Kris Warner, West Virginia's Secretary of State, welcomed the announcement, saying the project could unlock new value from land previously written off due to coal waste.

"We've all looked at coal slurry ponds and coal slag and coal tailings as a reason why a property couldn't be developed," says Secretary Warner.

"But when they take rare earth minerals out of it, the potential is endless."

The potential is endless
Kris WarnerSecretary of State for West Virginia

Part of a wider China pushback 

The West Virginia hub adds to a growing list of US efforts to build domestic rare earth capacity outside China. The Pentagon has committed US$500m to rare earth refiner Phoenix Tailings for a separate midstream processing facility, while Houston-based Hertha Metals is targeting a high-purity iron gap in the same supply chain.

Both projects are responses to a January 2027 deadline that will ban Chinese-origin rare earth magnets from covered US defence systems.

It is not just the US pushing back. G7 leaders agreed at the June summit in Évian to erode dependence on any single non-G7 supplier of rare earths and permanent magnets to below 60% by 2030. 

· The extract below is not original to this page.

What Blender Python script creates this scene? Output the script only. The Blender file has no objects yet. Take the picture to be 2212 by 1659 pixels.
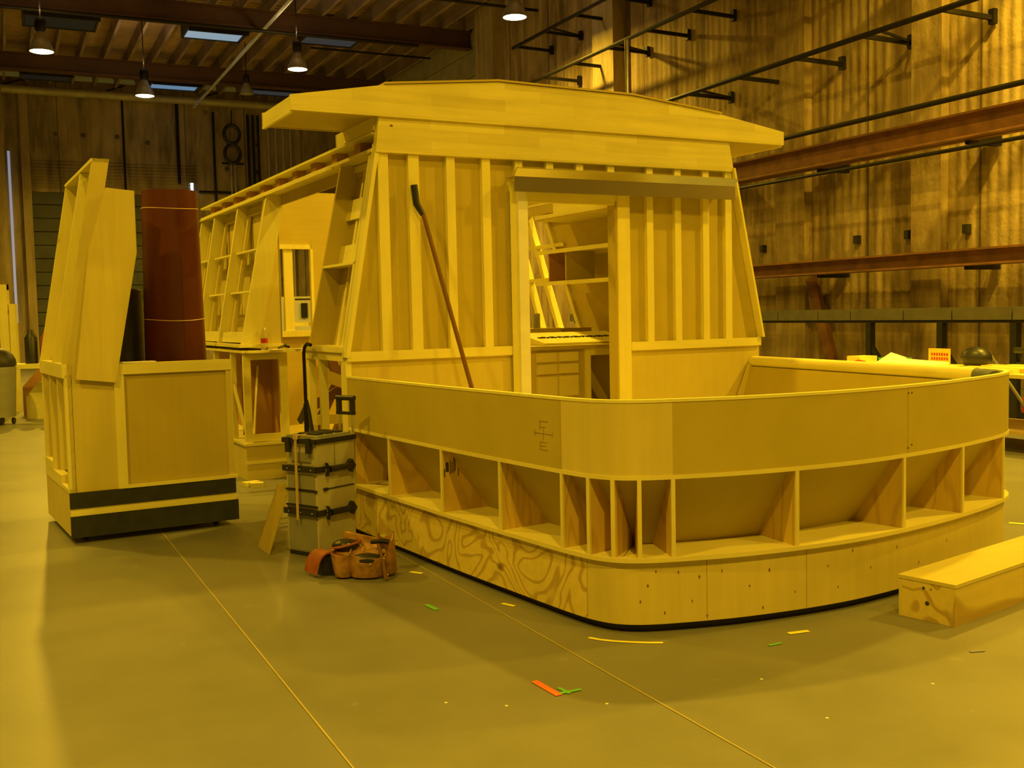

Canada and Japan are also discussing joint stockpiling of critical minerals, including graphite and gallium.

Britain has made a similar move, committing £50m (US$66m) to critical minerals extraction, processing and recycling as part of its own push to cut reliance on China.

Steve Ragiel, President of Flash Metals

How the alliance will work

Drew Horn, Chief Strategy Officer of AmForge, says the Rupert site was chosen partly for its existing infrastructure.

"The infrastructure that remains and is still in place is ideal," Drew says. "It's ideal for shipping of raw materials and doing clean processing on a location where we can anchor it with feedstock coming from the mine."

Flash Metals will supply the extraction technology, and Greenbrier Smokeless will provide coal tailings from its own operations. AmForge contributes offtake agreements to bring in additional feedstock from Greenland and Cameroon.

The facility is designed as a hub-and-spoke processing network, with Greenbrier County serving as the central hub. Development is expected to roll out in phases as the hub-and-spoke model expands beyond the initial Rupert site.

Additional spokes could eventually process material from further coal sites across West Virginia and neighbouring states.

Greenbrier County is traditionally a coal-producing region, so the deal presents an opportunity to keep extracting value from the same land, just for a different set of materials.